From the listing below, work out how many lines contain "scene". Reply with that number only.

--- start of Data excerpt ---

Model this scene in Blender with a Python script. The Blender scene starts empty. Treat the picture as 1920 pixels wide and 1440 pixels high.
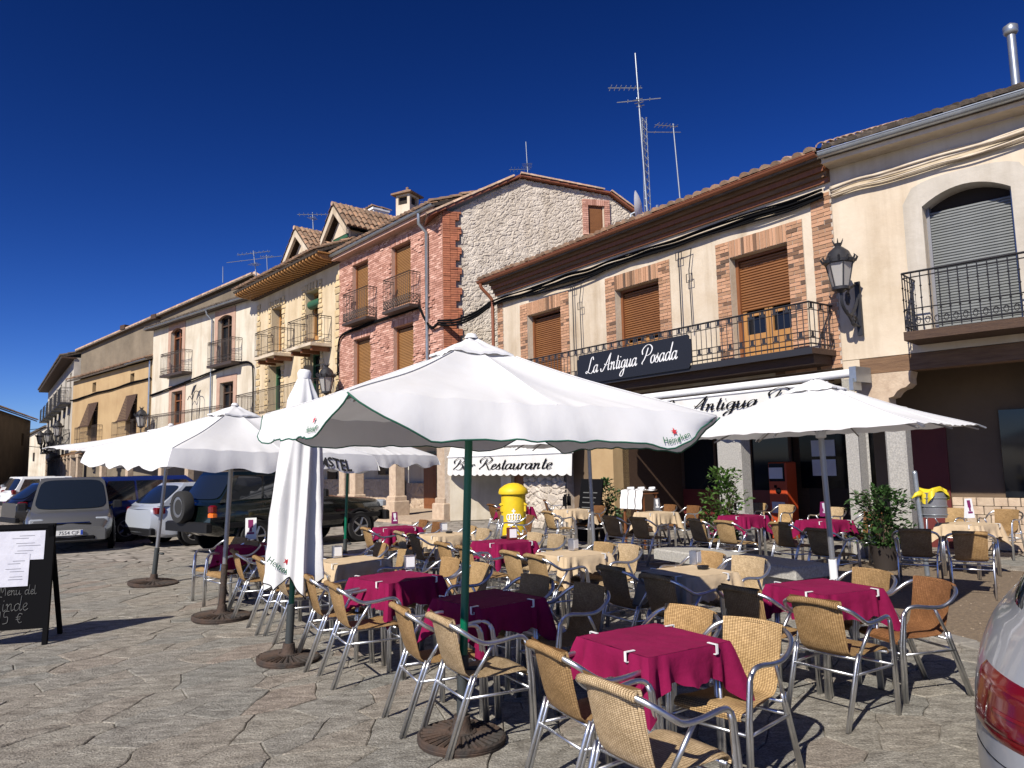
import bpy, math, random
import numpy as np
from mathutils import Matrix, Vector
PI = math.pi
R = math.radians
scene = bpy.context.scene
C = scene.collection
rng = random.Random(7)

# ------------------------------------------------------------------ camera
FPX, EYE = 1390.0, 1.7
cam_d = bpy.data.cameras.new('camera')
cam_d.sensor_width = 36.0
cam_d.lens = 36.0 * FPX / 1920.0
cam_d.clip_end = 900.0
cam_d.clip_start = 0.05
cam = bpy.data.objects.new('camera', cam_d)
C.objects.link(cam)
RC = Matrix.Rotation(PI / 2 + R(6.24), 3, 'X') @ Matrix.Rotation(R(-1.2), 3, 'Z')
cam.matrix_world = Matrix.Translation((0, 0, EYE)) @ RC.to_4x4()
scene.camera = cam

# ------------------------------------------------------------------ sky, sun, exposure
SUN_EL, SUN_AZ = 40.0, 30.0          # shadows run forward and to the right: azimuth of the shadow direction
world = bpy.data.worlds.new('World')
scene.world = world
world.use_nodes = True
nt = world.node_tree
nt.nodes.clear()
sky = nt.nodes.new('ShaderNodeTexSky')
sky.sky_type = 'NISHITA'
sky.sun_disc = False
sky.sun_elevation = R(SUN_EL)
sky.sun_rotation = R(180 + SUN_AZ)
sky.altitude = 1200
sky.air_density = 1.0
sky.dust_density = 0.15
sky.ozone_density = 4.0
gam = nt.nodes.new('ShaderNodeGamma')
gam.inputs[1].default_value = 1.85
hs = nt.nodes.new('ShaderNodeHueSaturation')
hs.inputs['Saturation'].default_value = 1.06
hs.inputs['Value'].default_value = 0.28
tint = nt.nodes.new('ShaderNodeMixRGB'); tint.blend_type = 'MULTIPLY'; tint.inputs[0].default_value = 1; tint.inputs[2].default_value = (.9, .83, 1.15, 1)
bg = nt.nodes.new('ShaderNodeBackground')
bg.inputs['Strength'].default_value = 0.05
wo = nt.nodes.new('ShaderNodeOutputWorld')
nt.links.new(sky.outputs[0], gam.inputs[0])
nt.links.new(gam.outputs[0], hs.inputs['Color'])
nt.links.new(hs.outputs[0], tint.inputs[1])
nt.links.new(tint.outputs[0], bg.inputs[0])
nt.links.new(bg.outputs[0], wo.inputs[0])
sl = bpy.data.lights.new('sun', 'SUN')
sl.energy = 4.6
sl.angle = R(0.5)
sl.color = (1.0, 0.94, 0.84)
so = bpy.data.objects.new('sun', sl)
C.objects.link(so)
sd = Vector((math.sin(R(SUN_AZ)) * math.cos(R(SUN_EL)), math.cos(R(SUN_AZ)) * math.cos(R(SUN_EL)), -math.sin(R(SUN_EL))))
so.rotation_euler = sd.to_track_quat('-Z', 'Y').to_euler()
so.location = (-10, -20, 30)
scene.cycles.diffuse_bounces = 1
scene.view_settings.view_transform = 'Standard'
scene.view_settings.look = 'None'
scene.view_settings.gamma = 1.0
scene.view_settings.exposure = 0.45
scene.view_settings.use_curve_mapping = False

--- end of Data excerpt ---

> [Finished task] 11